Das Museum Folkwang in Essen sagte zum Beispiel bereits eine nach heutigen Geschmack sicherlich zweifelhafte Schau des französischen Künstlers Balthus (1908-2001) ab, die Fotos einer halbnackten Minderjährigen in zweideutigen Posen gezeigt hätte. Bislang gehören die Fotografien des Amerikaners Jock Sturges in den geschützten Bereich der Kunst. Die Fotos hängen in Kunstmuseen, die Bildbände sind im Buchhandel erhältlich. Es mag nicht auf jeden so wirken, da die Bilder zweideutig interpretierbar sein mögen. Mir erscheinen sie als völlig unschuldig, wie der Blick in das Paradies, eine Welt vor dem Sündenfall. Da Sturges aber auch oft nackte Kinder fotografiert, könnte sich diese Einschätzung irgendwann rasch ändern und zu Verboten führen.

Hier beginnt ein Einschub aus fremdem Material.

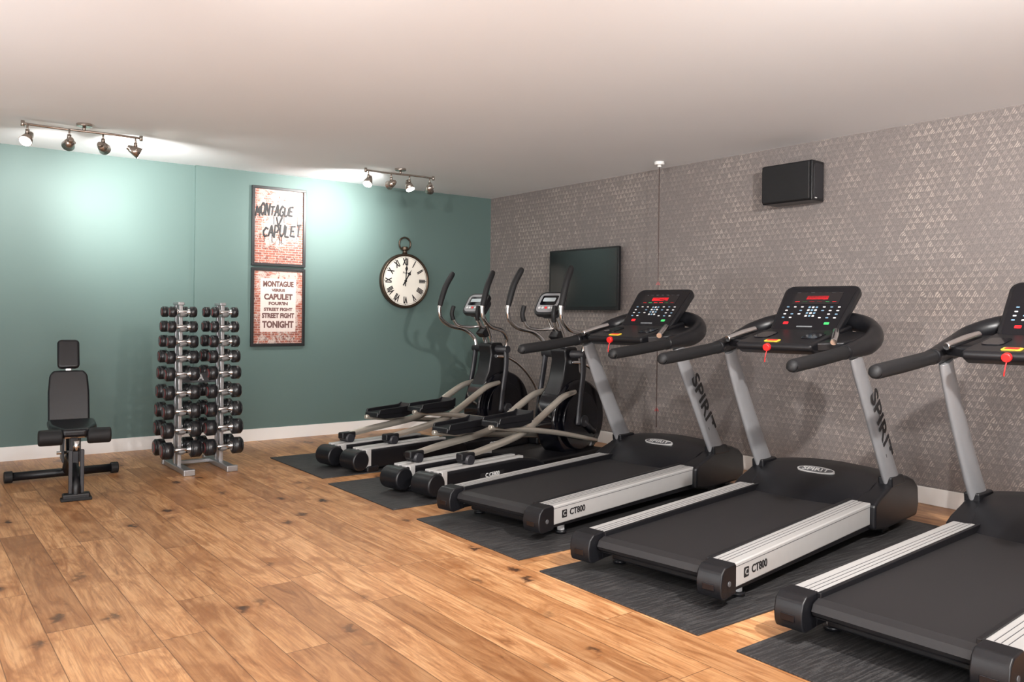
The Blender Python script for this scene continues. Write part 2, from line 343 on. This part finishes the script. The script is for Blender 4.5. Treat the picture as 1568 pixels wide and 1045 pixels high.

Auch weitere Kinderdarstellungen, so die Sorge von vielen Museumsdirektoren, könnten aus öffentlichen Ausstellungsbereichen entfernt werden. Man denke an die zahlreichen Putten in barocken Kirchen oder Caravaggios „Amor als Sieger“ (1602). Oder an die Akte des „Brücke“-Malers Ernst Ludwig Kirchner, an jene von Egon Schiele, von Fidus oder von Paul Gauguin, der mit einer 13jährigen Tahitianerin zusammenlebte, die ihm auch als Modell diente. Es sind Bilder, die er in einer anderen Zeit und einer anderen Kultur schuf, die keine moderne europäische Volljährigkeitsregel kannte. 2011 versuchte bereits eine durchgedrehte Puritanerin ein Gauguin-Gemälde in Washington mit dem Hinweis auf die gezeigte Nacktheit und den Lebensstil des Malers zu zerstören.

Kunst ist stets auch in einem spezifischen historischen und kulturellen Kontext entstanden. Sie allein an heutigen Wertmaßstäben oder momentanen Zeitgeist-Diskussionen zu messen, würde ihr nicht gerecht werden. Es wäre zudem nicht auszudenken, was passieren könnte, würde sich die Kinderschänder-Problematik irgendwann zur bilderstürmerischen Hysterie ausweiten. Den wirklichen Opfern von Kindesmißbrauch wäre damit keinen Deut geholfen.